Constantin Brancusi was born February 19, 1876, in Hobitza, Romania. He studied art at the Craiova School of Arts and Crafts from 1894 to 1898 and at the Bucharest School of Fine Arts from 1898 to 1901. Eager to continue his education in Paris, Brancusi arrived there in 1904 and enrolled in the Ecole des Beaux-Arts in 1905. The following year, his sculpture was shown at the Salon d’Automne, where he met Auguste Rodin.
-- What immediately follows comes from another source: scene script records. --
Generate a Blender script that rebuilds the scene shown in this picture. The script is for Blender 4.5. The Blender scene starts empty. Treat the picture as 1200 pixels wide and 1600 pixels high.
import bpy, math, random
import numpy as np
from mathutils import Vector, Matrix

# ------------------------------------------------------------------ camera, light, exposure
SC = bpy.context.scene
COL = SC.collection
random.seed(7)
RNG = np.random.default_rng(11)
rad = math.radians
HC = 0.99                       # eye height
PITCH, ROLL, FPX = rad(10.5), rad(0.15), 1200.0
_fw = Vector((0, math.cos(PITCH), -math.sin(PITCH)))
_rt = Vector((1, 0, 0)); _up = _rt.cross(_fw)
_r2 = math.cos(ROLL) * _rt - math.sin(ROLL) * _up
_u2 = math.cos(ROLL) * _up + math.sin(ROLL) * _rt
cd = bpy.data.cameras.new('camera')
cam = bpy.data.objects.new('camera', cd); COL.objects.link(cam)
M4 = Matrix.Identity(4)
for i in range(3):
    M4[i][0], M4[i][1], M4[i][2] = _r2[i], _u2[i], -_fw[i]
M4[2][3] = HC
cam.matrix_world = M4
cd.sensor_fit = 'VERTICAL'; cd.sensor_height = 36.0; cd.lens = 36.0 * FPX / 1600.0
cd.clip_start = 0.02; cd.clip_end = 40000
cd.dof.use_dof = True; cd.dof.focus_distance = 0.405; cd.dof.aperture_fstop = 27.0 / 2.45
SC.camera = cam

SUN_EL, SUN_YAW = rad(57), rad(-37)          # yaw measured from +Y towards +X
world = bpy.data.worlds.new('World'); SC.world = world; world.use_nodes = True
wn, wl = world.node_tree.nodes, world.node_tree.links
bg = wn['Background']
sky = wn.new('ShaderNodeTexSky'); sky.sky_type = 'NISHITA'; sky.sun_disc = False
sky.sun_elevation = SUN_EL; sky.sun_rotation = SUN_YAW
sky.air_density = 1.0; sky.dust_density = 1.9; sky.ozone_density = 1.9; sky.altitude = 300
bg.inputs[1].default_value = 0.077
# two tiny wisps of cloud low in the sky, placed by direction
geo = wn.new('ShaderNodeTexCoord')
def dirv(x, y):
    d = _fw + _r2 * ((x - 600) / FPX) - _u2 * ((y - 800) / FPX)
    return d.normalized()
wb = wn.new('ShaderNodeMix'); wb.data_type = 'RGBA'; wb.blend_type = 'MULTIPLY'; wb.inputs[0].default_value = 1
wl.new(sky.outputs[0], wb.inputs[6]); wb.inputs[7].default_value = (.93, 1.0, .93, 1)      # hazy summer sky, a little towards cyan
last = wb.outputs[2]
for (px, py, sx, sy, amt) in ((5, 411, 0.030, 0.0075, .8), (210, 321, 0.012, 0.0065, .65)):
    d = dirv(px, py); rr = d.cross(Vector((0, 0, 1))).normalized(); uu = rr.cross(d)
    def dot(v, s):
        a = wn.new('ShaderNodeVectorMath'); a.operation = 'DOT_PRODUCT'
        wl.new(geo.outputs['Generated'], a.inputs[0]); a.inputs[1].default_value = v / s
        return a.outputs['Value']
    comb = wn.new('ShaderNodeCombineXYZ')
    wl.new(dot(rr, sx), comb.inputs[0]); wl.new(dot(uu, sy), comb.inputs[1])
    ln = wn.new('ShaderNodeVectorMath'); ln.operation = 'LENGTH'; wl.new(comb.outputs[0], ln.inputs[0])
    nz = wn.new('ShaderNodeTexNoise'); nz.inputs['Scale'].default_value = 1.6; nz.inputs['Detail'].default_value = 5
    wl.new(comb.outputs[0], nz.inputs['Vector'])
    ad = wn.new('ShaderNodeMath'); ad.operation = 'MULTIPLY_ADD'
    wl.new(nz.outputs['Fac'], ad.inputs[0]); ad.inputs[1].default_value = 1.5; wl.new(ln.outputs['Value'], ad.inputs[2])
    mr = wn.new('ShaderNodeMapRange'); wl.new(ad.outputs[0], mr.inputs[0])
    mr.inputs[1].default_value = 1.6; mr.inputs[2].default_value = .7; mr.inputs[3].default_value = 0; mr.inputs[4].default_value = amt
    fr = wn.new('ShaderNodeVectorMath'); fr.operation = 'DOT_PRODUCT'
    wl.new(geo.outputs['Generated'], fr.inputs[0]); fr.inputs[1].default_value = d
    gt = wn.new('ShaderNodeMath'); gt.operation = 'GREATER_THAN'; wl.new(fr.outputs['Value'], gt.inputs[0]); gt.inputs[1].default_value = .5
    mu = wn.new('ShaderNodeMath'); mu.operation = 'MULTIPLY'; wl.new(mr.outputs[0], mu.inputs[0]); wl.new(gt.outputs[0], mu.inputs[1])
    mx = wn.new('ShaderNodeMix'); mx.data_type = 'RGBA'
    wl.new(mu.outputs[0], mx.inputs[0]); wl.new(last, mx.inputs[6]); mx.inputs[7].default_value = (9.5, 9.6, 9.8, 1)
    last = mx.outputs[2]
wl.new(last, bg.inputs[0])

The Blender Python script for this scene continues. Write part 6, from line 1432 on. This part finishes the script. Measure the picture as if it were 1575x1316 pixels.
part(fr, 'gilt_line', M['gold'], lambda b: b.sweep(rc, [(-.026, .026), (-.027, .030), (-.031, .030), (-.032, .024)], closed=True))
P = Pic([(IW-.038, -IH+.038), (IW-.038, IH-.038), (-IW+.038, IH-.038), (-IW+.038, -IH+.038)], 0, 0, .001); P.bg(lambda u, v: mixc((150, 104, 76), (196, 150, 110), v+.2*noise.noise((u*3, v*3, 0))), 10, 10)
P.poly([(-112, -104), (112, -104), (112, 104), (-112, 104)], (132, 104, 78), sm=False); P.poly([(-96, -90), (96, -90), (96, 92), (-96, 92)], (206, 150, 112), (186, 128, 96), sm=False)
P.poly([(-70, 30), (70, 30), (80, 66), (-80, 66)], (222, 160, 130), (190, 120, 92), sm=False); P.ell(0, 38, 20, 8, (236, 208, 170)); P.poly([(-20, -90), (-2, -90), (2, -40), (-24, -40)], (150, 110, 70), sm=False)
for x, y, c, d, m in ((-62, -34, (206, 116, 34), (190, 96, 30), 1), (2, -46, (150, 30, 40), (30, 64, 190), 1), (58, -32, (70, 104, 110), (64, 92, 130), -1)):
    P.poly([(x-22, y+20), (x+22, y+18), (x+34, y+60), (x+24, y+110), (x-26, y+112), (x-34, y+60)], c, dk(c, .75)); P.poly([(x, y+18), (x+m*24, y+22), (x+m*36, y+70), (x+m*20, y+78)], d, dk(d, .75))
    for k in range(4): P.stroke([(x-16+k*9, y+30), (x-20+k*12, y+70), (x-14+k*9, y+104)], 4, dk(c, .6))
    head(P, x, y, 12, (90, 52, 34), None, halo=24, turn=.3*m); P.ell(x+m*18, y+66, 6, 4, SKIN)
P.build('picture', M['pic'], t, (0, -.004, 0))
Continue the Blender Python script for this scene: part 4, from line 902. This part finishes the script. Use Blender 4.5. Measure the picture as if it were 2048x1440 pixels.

Soon after 1907, Brancusi’s mature period began. The sculptor had settled in Paris but throughout these years returned frequently to Bucharest and exhibited there almost every year. In Paris, his friends included Marcel Duchamp, Fernand Léger, Henri Matisse, Amedeo Modigliani, and Henri Rousseau. In 1913, five of Brancusi’s sculptures were included in the Armory Show in New York. Alfred Stieglitz presented the first solo show of Brancusi’s work at his gallery “291,” New York, in 1914.

Brancusi was never a member of any organized artistic movement, although he associated with Francis Picabia, Tristan Tzara, and many other Dadaists in the early 1920s. In 1921, he was honored with a special issue of The Little Review. He traveled to the United States twice in 1926 to attend his solo shows at Wildenstein and at the Brummer Gallery in New York. The following year, a historic trial was initiated in the United States to determine whether Brancusi’s Bird in Space was liable for duty as a manufactured object or as a work of art. The court decided in 1928 that the sculpture was a work of art.

Brancusi traveled extensively in the 1930s, visiting India and Egypt as well as European countries. He was commissioned to create a war memorial for a park in Târgu Jiu, Romania, in 1935, and designed a complex that included gates, tables, stools, and an Endless Column. After 1939, Brancusi continued to work in Paris. His last sculpture, a plaster Grand Coq, was completed in 1949. In 1952, Brancusi became a French citizen. He died March 16, 1957, in Paris.